If I asked to see your Incident Response (IR) plan right now, you would likely pull up a pristine PDF. It probably has a version control table, a neat escalation tree, and a sign-off from your CISO dated six months ago. It passed your last SOC 2 audit with flying colors.
And it is completely useless.
I say this not to be provocative, but because I have sat in the war room at 3:00 AM with CIOs who are watching their careers evaporate in real-time. They had the plan. But when the ransomware locked the Active Directory, the plan was stored on the network drive that just got encrypted.
For most enterprise leaders, Incident Response is a compliance box to check. You need it for insurance, you need it for the board, and you need it for auditors. But compliance does not equal capability. IBM’s 2024 Cost of a Data Breach Report reveals a terrifying reality: the average cost of a data breach has hit $4.88 million. However, there is a $2.03 million delta between organizations that just have a plan and those that actually test it.
The difference isn't the document. It's the muscle memory.
Most IR plans are designed for a polite theoretical exercise where the phone tree works, the VPN is stable, and the threat actor waits for you to wake up. Real attacks are chaotic, dirty, and specifically designed to sever the very tools you rely on to respond. If your plan assumes you can use Slack to coordinate the response to an attack that just compromised your Okta instance, you don't have a plan—you have a fantasy.

When we conduct cybersecurity risk assessments for distressed portfolios, we rarely find a lack of tools. We find a lack of operational reality. Here are the three specific failure points where standard IR plans collapse.
Your plan likely says: "Notify the Core Response Team via email and Slack." But in a compromised environment, you must assume your primary communications channels are hostile territory. Threat actors often monitor internal comms to track your response actions.
The Data: According to Ponemon and IBM, the Mean Time to Contain (MTTC) a breach extends to 304 days for organizations without functional IR teams and testing. That is nearly a year of exposure. Why? Because the first 48 hours are spent figuring out how to talk securely.
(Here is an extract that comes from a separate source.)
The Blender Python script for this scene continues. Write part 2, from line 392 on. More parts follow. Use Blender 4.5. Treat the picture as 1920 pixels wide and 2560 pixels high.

The Fix: You need an "Out-of-Band" (OOB) communication protocol. Signal groups on personal devices, or a dedicated, completely air-gapped M365 tenant solely for crisis response. If you haven't bought the burner phones yet, you aren't ready.
Security best practices demand Least Privilege Access and strict MFA. But during a catastrophic outage or ransomware event, your MFA provider might be down, or your admin credentials might be locked out. I’ve seen teams lose four critical hours waiting for a vendor support ticket to reset a root password.
The Benchmark: Downtime costs enterprise firms between $300,000 and $5 million per hour depending on the sector. Every minute you spend fighting your own security controls is bleeding EBITDA.
Your plan lists who is on the call, but does it list who has the authority to kill revenue? If you need to sever the connection to your biggest customer to stop lateral movement, can the VP of Engineering make that call at 2 AM? Or do they need to wake up the CEO?
In the horror stories of due diligence, we see breaches that ballooned from $50k incidents to $50M catastrophes simply because the technical lead was afraid to shut down the production server without written permission.
You cannot buy your way out of this with more tools. You must engineer your way out with process. Here is the operational framework to turn your IR plan into a weapon.
Annual tabletops are insufficient. You need quarterly, scenario-based drills that hurt. Don't just talk through it; actually simulate the pain.
Q1: Ransomware encrypts the ERP.
Q2: Insider threat leaks customer database.
Q3: Vendor supply chain attack (e.g., your MSP is compromised).
Q4: Executive kidnapping/extortion.
Invite your legal counsel and PR team. The technical fix is often the easy part; the regulatory disclosure timeline is where the liability lives.
Do not rely on cloud documentation. Your Core Crisis Team needs a physical or offline-encrypted digital "War Chest" containing:
Burnout is a security risk. If your "Level 1" responder is an exhausted engineer who has been awake for 24 hours, they will miss the alert. We have written extensively on engineering on-call rotations that prevent burnout. A tired team makes mistakes; a tired team during a breach causes disasters.
Transition Tom, your job is not to configure the firewall. Your job is to ensure the governance exists to survive the fire. The data is clear: Organizations that regularly test their IR plans save an average of $2 million per breach. That is the difference between a bad quarter and a company-ending event.
Stop polishing the document. Start breaking the system. It is better to fail in a conference room on a Tuesday afternoon than in the headlines on a Sunday morning.